Sunday, April 01, 2007

Israel's Turn To Push Peace Plan

This plan has just as much chance for success as the widely touted Saudi plan that is little more than a rehash of earlier plans that stalled in their early stages.

The problem with every single peace plan proposal is simple. One side, the Palestinians, refuses to recognize Israel's right to exist and seeks its destruction. That side is currently represented by Hamas and Fatah, neither of which is in any hurry to modify their foundation documents that call for Israel's destruction and the establishment of a Palestinian state on the ruins of the Jewish state in Israel.
The United States and Egypt have proposed that Israel agree to quickly start talks with a committee of Arab states on how to move the peace process forward, diplomats involved in the matter said on Sunday.

While generally welcoming the peace initiative endorsed by Arab leaders at a summit last week in Saudi Arabia, Israel has called several key components problematic and has been noncommital about how to proceed.

In weekend talks with Foreign Minister Tzipi Livni and other officials, Washington and Cairo proposed that Israel agree to take part "as soon as possible" in a meeting with a working group approved by the Arab summit that could begin negotiating a possible agreement.

"Arab League countries would talk formally and publicly as a collective with Israel," one diplomat said, calling the effort unprecedented in its potential scope. Talks in the past have generally been on a bilateral basis, the diplomat said.

U.S. and Egyptian diplomats were not immediately available to comment.

Palestinian Authority Chairman Mahmoud Abbas on Sunday called on Israel to take constructive steps in response to a new Arab peace initiative.

"I call on the Israeli government to take constructive steps to answer the peace initiative put forward by Arab countries," Abbas said at a news conference with visiting German Chancellor Angela Merkel.

At the summit, Arab leaders revived a 5-year-old peace plan that offers Israel normal ties with all Arab countries in return for withdrawal from land seized in the 1967 Six-Day War, creation of a Palestinian state and a "just solution" for Palestinians displaced in 1948 with Israel's creation.
The Arab leaders have nothing to lose by rehashing old proposals because they know that all the risks are on the Israelis. If Israeli leaders recognize that the threat to their existence is existential and pervasive regardless of what the Arabs promise, they'll know that the Saudi plan and any other plan that comes to mind is a nonstarter.

The Arab countries must recognize Israel before discussing any further changes to the border, not the other way around. Israel should not be forced to change its borders to suit those nations and entities that have been seeking its destruction since 1947.

A just solution for those Palestinians displaced in the various conflicts is simple. Reparations and for the Arab countries where they took refuge to once and for all accept them as full citizens of their respective countries and to actually provide services to them instead of using them as a pressure relief valve for all that ails the decrepit Arab societies. The time for these nations to use Palestinians as pawns and cannon fodder is over. These nations have to take responsibility for what they've done and the Saudi plan does nothing to address this at all.
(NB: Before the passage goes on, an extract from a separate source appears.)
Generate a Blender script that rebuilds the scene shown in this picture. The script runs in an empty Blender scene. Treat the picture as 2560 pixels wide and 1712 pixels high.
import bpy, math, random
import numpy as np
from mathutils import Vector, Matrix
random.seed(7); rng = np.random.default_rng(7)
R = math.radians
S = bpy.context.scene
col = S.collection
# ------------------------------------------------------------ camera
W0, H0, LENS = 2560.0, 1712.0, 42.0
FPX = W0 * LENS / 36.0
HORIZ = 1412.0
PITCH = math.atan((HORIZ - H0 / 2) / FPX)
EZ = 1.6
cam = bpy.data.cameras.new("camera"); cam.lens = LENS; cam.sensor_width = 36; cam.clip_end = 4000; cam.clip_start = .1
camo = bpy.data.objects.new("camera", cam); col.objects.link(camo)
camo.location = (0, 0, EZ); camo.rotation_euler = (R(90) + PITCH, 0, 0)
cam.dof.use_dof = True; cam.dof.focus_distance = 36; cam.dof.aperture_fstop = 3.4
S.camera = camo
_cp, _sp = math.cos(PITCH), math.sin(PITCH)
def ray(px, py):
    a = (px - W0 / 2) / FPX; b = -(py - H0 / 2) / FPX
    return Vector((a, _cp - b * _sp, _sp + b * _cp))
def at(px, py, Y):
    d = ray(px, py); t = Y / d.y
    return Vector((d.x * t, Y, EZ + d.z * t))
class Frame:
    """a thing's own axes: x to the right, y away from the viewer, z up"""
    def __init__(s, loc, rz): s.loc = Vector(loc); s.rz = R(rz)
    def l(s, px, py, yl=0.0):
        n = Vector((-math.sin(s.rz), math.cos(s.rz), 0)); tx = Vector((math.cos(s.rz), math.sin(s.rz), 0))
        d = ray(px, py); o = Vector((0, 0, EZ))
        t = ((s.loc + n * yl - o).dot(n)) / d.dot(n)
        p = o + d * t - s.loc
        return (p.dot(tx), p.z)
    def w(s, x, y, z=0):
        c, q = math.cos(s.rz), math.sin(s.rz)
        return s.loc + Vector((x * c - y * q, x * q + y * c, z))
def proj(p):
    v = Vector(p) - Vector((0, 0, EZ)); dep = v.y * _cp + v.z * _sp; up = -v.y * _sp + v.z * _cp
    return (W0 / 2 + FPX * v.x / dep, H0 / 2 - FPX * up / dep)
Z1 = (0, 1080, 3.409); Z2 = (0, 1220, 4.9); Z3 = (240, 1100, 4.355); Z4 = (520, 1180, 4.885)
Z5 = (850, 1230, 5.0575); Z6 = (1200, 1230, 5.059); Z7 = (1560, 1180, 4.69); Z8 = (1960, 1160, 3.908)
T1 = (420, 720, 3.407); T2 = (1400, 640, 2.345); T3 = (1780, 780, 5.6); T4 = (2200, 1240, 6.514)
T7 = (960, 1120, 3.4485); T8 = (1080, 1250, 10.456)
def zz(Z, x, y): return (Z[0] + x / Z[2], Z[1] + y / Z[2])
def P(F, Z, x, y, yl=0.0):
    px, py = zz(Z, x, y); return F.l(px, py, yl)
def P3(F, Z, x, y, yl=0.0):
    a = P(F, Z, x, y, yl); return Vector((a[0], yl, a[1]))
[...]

Israel can assist in providing reparations, though I believe that it will once again fall to the US to provide the lubricant on which a peace deal will happen (see 1979 Camp David where Egypt was paid $2 billion a year to make peace with Israel).

Of course, pushing the onus on those who sponsor terrorism and invoke Israel as a bogeyman is not going to sit well with those nations since they'd actually incur risks and take chances that their radicalized populations might not like. Yet, if they truly want peace [not peace on their terms where Israel is shattered and broken], then such risks are necessary preconditions to a real peace in the region.